In The Guardian, Steven Poole also gave the book a relatively negative review.[2] "Gnomon [...] reads like the first draft of what might have been a tighter 400-page book rather than a rambling 700-pager. Progress is routinely halted by sketchy Wikipedia-style exposition-dumps about tidal flow or behavioural economics, or a character asking herself a whole page or two of questions about what just happened, or vague disquisitions on the meaning of identity. Things are repeatedly explained, unnecessarily." Still, Poole also said, "Such defects wouldn’t be so annoying were it not obvious that Nick Harkaway can sometimes be a very good writer indeed. Readers who are prepared to mentally edit the book as they go along, as the author and editor have not, will encounter a host of highly enjoyable fragments and suggestive ideas."

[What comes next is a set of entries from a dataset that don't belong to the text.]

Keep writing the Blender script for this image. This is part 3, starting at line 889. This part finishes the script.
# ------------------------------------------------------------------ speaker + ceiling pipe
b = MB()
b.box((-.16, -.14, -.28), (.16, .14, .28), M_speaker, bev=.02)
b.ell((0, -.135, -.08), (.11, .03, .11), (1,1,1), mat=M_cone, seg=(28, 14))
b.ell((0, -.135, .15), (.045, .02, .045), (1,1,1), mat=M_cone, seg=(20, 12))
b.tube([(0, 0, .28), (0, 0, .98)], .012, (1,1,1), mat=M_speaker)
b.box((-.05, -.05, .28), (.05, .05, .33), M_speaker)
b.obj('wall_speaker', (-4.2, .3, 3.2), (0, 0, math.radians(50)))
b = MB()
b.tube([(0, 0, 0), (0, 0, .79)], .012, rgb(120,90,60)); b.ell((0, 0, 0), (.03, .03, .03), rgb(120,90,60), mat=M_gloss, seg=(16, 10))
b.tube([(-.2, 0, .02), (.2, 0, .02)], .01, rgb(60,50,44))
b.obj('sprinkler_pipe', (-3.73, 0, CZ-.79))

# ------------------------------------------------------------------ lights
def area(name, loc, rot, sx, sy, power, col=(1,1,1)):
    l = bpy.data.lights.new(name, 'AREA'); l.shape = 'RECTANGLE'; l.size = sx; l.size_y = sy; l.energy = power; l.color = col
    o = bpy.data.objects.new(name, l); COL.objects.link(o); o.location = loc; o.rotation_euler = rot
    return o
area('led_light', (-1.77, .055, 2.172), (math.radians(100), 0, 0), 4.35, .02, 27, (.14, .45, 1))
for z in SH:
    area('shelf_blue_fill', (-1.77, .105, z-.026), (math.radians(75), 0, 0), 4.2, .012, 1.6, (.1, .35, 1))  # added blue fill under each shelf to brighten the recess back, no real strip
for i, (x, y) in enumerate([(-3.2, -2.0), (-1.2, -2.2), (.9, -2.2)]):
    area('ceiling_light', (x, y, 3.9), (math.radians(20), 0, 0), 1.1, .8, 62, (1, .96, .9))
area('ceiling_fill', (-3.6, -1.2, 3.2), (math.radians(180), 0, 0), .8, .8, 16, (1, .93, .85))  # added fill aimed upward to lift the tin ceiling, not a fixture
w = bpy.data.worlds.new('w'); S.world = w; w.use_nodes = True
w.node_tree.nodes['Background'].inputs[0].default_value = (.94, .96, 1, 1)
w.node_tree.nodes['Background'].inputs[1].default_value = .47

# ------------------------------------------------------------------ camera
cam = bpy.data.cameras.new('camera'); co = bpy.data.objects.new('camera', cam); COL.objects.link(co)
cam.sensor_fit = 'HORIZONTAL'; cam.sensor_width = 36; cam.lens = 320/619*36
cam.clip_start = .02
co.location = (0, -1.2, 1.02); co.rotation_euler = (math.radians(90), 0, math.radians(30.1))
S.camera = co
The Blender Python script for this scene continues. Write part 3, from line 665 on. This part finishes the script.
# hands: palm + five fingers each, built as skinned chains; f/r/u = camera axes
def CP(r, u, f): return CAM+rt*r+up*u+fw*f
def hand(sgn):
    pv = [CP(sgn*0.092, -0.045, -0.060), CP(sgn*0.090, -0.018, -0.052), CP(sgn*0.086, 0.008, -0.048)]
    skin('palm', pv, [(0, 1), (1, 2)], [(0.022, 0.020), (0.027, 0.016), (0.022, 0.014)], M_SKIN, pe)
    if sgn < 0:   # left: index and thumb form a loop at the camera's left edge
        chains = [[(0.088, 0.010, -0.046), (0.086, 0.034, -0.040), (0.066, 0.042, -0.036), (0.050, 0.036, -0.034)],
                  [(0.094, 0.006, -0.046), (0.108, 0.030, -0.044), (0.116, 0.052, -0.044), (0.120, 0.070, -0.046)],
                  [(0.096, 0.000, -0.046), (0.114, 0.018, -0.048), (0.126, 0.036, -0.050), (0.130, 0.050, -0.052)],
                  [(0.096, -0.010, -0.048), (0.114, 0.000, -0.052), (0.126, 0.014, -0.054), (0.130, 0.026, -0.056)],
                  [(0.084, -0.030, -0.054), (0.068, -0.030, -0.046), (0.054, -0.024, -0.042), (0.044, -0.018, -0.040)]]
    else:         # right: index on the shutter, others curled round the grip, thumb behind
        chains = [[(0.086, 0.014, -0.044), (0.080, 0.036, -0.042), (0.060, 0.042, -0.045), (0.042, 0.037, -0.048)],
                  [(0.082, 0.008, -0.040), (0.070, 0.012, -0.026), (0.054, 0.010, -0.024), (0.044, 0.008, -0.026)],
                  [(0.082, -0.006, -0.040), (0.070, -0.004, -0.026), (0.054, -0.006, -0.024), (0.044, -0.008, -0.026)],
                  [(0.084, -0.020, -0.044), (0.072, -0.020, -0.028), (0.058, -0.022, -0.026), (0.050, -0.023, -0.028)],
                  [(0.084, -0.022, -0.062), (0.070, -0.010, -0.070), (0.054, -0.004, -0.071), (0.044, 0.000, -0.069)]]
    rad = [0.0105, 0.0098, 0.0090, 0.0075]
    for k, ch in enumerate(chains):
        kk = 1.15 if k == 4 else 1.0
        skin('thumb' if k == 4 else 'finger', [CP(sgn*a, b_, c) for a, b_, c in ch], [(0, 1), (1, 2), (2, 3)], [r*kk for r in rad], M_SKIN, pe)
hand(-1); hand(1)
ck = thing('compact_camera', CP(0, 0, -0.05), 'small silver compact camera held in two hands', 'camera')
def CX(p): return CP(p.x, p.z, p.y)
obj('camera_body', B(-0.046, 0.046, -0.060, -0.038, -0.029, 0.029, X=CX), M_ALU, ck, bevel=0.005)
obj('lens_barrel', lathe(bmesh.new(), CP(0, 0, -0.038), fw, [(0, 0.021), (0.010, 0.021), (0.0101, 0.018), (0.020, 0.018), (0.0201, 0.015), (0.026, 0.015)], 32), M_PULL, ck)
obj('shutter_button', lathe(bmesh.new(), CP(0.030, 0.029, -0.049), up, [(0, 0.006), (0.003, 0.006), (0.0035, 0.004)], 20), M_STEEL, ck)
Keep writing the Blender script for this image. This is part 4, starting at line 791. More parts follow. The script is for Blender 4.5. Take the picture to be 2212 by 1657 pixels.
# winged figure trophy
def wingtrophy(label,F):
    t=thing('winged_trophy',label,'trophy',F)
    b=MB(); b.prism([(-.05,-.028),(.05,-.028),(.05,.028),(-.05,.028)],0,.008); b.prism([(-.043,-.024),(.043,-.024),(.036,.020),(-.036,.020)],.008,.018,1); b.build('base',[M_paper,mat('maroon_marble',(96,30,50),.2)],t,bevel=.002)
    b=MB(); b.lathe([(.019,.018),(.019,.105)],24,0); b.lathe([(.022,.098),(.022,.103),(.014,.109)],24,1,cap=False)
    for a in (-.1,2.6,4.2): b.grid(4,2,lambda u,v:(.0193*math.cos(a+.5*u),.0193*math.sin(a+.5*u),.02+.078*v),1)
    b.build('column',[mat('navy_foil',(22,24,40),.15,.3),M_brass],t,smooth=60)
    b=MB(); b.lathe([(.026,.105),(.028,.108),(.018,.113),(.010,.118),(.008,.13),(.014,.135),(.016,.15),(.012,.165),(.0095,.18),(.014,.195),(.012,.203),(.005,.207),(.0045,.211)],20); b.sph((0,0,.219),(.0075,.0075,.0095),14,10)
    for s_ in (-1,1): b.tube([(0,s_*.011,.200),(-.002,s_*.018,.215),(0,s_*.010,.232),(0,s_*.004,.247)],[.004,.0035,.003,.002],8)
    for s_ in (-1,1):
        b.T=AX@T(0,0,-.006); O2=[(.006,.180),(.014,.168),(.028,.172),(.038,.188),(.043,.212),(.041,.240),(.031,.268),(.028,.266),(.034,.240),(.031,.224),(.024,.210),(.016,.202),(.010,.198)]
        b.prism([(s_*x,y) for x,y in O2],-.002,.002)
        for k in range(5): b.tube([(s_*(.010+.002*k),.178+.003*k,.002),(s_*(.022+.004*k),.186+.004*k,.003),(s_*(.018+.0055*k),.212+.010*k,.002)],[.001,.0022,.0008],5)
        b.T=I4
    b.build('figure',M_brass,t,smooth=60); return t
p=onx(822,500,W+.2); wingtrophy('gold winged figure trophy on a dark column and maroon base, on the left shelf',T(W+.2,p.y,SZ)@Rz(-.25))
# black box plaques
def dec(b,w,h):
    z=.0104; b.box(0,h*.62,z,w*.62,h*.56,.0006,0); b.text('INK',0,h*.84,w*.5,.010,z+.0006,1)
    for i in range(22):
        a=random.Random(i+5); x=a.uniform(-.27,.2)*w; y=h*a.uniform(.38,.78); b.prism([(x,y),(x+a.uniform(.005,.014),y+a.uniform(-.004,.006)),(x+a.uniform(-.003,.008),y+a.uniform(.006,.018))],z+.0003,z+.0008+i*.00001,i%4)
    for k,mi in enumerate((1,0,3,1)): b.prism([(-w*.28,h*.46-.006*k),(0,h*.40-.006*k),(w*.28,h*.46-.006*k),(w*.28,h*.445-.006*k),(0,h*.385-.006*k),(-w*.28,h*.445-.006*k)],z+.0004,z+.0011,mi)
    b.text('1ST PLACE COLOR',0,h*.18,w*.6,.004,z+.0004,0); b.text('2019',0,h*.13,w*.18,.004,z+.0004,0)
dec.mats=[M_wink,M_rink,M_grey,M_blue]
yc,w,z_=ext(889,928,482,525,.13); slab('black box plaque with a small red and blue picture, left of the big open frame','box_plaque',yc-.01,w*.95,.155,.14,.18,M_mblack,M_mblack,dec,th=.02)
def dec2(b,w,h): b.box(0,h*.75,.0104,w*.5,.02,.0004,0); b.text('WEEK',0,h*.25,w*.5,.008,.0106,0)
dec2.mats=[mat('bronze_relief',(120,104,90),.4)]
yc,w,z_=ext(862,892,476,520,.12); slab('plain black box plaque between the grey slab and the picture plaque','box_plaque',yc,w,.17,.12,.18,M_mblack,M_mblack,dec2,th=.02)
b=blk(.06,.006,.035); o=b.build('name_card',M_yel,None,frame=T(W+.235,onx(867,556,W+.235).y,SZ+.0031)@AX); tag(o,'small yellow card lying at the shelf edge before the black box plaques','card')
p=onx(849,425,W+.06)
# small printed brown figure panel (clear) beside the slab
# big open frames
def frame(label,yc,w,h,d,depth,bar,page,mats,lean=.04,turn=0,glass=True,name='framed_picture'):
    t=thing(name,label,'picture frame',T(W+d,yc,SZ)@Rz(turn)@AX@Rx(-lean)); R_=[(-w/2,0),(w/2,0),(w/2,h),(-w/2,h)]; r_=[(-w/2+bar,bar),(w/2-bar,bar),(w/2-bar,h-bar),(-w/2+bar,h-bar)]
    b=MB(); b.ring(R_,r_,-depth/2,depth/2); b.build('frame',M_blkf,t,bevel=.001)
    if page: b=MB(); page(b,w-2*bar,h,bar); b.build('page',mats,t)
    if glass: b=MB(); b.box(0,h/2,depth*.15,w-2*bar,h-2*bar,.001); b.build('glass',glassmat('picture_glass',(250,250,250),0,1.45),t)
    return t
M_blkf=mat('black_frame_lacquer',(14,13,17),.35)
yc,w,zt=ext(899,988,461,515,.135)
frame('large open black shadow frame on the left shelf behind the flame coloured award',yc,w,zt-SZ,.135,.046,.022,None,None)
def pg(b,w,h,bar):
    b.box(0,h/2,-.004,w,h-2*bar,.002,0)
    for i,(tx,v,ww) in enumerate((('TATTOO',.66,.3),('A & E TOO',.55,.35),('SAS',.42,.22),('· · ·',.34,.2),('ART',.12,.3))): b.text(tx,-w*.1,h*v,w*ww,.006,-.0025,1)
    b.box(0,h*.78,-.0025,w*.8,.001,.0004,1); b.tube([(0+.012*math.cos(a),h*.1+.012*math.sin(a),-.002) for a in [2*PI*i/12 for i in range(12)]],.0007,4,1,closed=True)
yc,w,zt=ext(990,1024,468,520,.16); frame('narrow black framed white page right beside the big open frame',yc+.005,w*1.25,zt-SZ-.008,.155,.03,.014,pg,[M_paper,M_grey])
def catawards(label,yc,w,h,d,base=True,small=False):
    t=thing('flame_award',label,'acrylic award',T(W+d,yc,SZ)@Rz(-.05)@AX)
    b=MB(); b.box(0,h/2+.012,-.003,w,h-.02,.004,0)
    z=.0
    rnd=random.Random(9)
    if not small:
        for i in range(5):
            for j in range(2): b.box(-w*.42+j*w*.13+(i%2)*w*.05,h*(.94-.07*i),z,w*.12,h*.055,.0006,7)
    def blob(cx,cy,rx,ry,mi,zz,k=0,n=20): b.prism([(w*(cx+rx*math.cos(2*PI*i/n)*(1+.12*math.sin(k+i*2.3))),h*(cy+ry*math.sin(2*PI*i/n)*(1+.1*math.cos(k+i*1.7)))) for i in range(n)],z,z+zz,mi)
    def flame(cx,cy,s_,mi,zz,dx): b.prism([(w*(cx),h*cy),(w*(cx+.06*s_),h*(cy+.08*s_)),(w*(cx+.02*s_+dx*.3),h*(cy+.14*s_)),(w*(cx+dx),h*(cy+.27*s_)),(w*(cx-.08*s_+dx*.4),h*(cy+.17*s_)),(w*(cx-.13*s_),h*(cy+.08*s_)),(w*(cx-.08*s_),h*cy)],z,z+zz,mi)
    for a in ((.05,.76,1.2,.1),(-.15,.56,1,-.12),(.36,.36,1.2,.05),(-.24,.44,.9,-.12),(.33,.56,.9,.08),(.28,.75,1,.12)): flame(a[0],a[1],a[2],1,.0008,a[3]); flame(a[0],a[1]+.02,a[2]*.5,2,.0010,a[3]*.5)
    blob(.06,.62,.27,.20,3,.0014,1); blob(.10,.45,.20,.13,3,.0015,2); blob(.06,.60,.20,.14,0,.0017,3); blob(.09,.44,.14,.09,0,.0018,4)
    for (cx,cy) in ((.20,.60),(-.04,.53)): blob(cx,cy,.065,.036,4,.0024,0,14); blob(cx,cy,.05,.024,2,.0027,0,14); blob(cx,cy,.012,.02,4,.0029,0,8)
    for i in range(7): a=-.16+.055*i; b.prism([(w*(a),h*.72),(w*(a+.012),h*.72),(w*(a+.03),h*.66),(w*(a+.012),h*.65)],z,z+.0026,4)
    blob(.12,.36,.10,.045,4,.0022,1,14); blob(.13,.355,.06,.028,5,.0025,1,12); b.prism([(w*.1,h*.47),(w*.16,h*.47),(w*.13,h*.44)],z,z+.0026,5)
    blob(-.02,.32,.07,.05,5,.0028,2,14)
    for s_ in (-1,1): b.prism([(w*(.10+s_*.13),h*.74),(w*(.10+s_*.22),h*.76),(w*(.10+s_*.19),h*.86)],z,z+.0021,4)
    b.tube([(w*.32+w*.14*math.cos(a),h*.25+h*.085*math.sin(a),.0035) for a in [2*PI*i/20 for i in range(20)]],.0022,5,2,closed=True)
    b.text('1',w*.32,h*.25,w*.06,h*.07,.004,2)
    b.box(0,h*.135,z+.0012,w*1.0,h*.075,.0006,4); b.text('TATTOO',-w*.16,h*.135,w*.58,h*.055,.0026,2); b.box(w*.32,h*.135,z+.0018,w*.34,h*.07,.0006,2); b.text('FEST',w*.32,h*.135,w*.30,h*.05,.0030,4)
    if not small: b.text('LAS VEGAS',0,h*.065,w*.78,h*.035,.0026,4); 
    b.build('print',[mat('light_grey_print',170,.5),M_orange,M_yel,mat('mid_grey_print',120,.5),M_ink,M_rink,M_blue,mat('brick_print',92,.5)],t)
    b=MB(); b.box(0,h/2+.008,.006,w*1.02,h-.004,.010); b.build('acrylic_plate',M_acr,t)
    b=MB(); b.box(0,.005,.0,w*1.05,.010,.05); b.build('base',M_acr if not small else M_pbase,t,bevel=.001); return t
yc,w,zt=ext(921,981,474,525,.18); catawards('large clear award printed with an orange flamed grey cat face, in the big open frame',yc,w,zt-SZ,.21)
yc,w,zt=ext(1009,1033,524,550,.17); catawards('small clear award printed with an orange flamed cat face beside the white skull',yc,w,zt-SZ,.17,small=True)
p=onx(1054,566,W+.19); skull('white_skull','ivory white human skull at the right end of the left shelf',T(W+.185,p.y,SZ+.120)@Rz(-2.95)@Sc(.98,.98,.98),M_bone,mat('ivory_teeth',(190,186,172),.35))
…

For NPR, Jason Sheehan gave a mixed review,[3] saying, "it's a big book, a digressive book, and it contains so much that it sometimes feels (like Diana Hunter's house is supposed to feel) like a museum of curiosities trapped between two covers and shaken vigorously. You can't help but be hooked by a detail here, a tic of recursive language there, until suddenly, you know things about Isis, ocean water or the Thames that you never thought would be interesting until Harkaway dangled them in front of you."
For Tor.com, Niall Alexander gave a very positive review.[4] "its vast canvas takes in tales of inexplicable ancient history, our appallingly prescient present and, fittingly, the far flung future, all of which orbit Gnomon’s central Orwellian thread like spy satellites on an imminent collision course." Alexander called the twisting narrative "a puzzle that proves a pleasure to pursue," complaining only that "when answers are handed to us on pretty little platters, it cheapens an experience so rich as to be remarkable in every remaining respect." Alexander concluded,
In its cautionary characters and in its careful construction, in its incredible creativity and in its conversely very credible commentary, Harkaway’s latest is likely his greatest. As in The Gone-Away World and Angelmaker before it, the macro is simply magnificent—Gnomon bursts at the seams with appealing ideas, powerfully put, and perhaps more relevant than ever—but bolstered as it is by the micro that made Tigerman so moving at the same time as being buttressed by the author’s inquiries into the meaning of life in the digital era in The Blind Giant, this isn’t just a big, brash book about technology or horology, it’s a breathtakingly bold, barely-tamed beast of a read about being human in an increasingly alien age.
References
- ^ McManus, Darragh. "Baffling utopian epic ladled with elegant nonsense". The Independent. Retrieved 15 April 2020.
- ^ Poole, Steven. "Gnomon by Nick Harkaway review – a future of total surveillance". The Guardian. Retrieved 15 April 2020.
- ^ Sheehan, Jason. "'Gnomon' Starts Simply — And Then It Goes Sideways". NPR. Retrieved 16 April 2020.
- ^ Alexander, Niall. "Conceptual Mass: Gnomon by Nick Harkaway". Tor.com. Retrieved 16 April 2020.